In The New Garden In All The Parts - Analysis
A speaker who refuses to stay in one century
The poem’s central claim is startlingly intimate: the speaker believes he can reach across time without changing who he is. He says he wanders in cities now, modern
, yet he also insists that Days, places, indifferent—though various, the same
. That sentence doesn’t just flatten geography; it flattens history. The voice sounds both casual and uncanny, as if strolling through a present-day crowd is no stranger than stepping onto the Mannahatta
or the prairies
. The speaker’s confidence makes the poem feel like a message slipped under a door for someone not yet born.
The new garden: modernity as a place you walk through, not a place you belong to
The phrase the new garden
suggests a fresh world—modern cities as a kind of cultivated, re-made nature. But the speaker’s stance is not wonder; it’s roaming: I wander
. Even as he names modernity, he keeps it at arm’s length, calling his experience only a second or third result
, with something primitive yet
still underneath. That’s a crucial tension: he is in the newest spaces, but he’s looking past them toward an older human core. Modern life becomes a surface layer, a later edition of the same book.
The hinge: death becomes a detail, not a wall
The poem turns sharply at Death indifferent
. Up to that point, time and place have been minimized; now the biggest boundary of all is treated as almost irrelevant. The speaker immediately follows with two eerie questions: Is it that I lived long since?

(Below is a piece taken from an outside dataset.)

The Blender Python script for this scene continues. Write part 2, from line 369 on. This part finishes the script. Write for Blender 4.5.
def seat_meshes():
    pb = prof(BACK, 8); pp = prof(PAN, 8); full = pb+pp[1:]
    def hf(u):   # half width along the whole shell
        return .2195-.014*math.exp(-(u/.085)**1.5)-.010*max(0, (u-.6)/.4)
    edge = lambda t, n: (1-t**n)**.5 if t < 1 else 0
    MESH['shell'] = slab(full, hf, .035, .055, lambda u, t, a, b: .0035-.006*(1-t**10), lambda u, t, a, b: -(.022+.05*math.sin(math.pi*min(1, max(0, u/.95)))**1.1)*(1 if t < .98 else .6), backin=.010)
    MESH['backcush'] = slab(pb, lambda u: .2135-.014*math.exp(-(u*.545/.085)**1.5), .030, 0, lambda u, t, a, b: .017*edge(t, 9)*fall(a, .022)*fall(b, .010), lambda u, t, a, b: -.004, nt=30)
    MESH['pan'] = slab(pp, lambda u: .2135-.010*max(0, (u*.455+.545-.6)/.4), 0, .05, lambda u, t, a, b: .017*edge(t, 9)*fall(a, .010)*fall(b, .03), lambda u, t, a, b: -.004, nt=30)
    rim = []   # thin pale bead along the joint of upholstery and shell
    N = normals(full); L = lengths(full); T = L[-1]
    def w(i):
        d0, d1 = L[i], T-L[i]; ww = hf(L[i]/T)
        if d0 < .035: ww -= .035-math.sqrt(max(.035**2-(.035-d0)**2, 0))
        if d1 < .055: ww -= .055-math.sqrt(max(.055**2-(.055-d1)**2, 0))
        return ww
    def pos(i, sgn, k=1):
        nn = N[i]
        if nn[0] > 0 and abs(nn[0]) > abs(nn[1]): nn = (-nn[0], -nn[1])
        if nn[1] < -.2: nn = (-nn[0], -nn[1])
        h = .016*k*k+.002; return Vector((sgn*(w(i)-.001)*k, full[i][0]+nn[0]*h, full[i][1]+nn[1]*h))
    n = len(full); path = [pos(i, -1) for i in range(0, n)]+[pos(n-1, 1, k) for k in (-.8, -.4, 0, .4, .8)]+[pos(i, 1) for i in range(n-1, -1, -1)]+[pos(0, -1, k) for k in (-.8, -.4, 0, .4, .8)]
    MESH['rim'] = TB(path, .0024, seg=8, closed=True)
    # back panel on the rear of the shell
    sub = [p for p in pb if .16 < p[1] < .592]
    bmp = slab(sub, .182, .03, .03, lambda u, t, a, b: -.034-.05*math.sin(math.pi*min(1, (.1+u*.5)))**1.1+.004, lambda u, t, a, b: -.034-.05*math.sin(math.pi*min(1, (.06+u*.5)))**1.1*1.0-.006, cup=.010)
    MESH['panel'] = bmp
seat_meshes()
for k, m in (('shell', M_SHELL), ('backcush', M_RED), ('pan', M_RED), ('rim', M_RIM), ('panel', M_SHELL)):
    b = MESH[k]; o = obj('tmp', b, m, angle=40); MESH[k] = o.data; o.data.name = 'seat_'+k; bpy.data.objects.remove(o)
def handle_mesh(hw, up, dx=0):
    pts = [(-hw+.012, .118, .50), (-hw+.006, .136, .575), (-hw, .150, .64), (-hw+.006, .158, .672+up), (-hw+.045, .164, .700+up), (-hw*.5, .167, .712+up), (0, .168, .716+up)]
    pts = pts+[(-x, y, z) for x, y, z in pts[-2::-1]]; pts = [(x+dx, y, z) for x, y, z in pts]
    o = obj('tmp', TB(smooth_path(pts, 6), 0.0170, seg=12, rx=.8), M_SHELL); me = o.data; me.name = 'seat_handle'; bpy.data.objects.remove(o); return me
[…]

and Was I buried very long ago?
The tone here is half-speculation, half-provocation, as if he’s testing how much the reader can accept. The contradiction is the poem’s engine: he speaks like someone alive and walking, yet he openly entertains that he may have been dead for a long time. Instead of resolving this, the poem uses it to expand the field of possible contact. If death is indifferent
, then the speaker can plausibly be present anywhere, anytime.
Watching you this moment
: intimacy without a shared world
After the burial questions, the speaker suddenly narrows the distance: I may now be watching you here, this moment
. The word now
is doing impossible work; it forces a shared present between the poem’s voice and the reader’s eyes. The intimacy is intense but oddly impersonal—he does not name a specific face, only you
. Still, the line feels like a hand on the shoulder. The speaker’s claim that Time
and Paradise
and the Mannahatta
all find him unchanged
becomes less like boastfulness and more like a strategy: if he can remain himself across eras, then a bond with a future stranger can be real.

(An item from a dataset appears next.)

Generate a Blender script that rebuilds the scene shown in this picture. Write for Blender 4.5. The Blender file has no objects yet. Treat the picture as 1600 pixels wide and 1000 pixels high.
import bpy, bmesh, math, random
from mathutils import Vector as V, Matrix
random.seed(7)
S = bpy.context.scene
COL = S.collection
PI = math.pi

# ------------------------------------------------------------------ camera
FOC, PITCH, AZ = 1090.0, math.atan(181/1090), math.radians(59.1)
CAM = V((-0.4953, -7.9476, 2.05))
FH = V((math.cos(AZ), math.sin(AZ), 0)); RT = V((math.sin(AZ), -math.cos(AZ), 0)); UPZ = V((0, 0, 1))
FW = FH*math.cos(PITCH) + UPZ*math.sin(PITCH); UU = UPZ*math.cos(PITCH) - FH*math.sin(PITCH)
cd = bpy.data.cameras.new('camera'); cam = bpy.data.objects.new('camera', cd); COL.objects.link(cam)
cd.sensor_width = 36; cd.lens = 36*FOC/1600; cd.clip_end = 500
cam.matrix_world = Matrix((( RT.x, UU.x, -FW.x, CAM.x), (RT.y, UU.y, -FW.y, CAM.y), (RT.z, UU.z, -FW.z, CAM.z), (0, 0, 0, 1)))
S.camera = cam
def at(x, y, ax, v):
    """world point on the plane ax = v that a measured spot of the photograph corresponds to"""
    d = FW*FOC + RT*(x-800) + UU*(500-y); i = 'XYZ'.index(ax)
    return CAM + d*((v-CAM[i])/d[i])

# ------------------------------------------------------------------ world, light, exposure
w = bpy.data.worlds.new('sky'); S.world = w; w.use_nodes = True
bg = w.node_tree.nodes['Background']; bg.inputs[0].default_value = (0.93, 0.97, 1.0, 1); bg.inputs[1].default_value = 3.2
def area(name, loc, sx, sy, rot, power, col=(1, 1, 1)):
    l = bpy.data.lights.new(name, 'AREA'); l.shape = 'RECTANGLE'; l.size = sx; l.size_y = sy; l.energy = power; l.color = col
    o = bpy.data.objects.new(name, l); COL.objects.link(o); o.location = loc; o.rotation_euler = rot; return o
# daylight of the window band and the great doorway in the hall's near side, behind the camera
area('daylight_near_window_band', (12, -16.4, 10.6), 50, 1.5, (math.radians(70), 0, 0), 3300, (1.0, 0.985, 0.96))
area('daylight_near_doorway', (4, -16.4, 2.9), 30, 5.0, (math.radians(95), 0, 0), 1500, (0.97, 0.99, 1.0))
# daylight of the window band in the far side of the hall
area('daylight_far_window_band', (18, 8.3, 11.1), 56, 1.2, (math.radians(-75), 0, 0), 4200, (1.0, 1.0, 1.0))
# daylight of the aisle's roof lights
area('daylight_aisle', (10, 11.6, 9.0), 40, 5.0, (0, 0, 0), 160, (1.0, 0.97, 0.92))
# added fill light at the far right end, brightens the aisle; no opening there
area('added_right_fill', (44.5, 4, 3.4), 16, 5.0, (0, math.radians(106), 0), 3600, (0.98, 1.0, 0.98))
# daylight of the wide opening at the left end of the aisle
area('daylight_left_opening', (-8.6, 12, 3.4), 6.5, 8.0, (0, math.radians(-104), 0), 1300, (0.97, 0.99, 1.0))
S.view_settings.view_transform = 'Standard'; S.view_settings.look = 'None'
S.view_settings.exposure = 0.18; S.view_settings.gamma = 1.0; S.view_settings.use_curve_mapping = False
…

The woman of the future: desire turned into a mission
The poem’s final movement gives the wandering a target: with determined will, I seek—the woman of the future
. This is not merely romantic longing; it’s a deliberate pursuit across centuries. The speaker addresses her directly: You, born years, centuries after me
. That phrase makes the desire both tender and unsettling. He wants someone who cannot possibly meet him in ordinary time, which means the wanting has to reinvent what intimacy is. Another tension sharpens here: he calls places indifferent
and treats death as indifferent
, yet his will is anything but indifferent. The poem ends on that pressure—detachment from the world paired with fierce attachment to a single imagined person.

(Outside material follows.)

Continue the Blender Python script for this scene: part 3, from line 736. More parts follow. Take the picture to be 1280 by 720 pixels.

A difficult question the poem forces on us
If the speaker can be unchanged
while moving through Time
, what does that imply about the person being sought? When he says he may be watching you
this moment
, is it a loving reach toward connection—or a claim of access that the future woman never consented to? The poem’s tenderness and its eeriness come from the same source: the belief that distance, even death, should not be allowed to veto desire.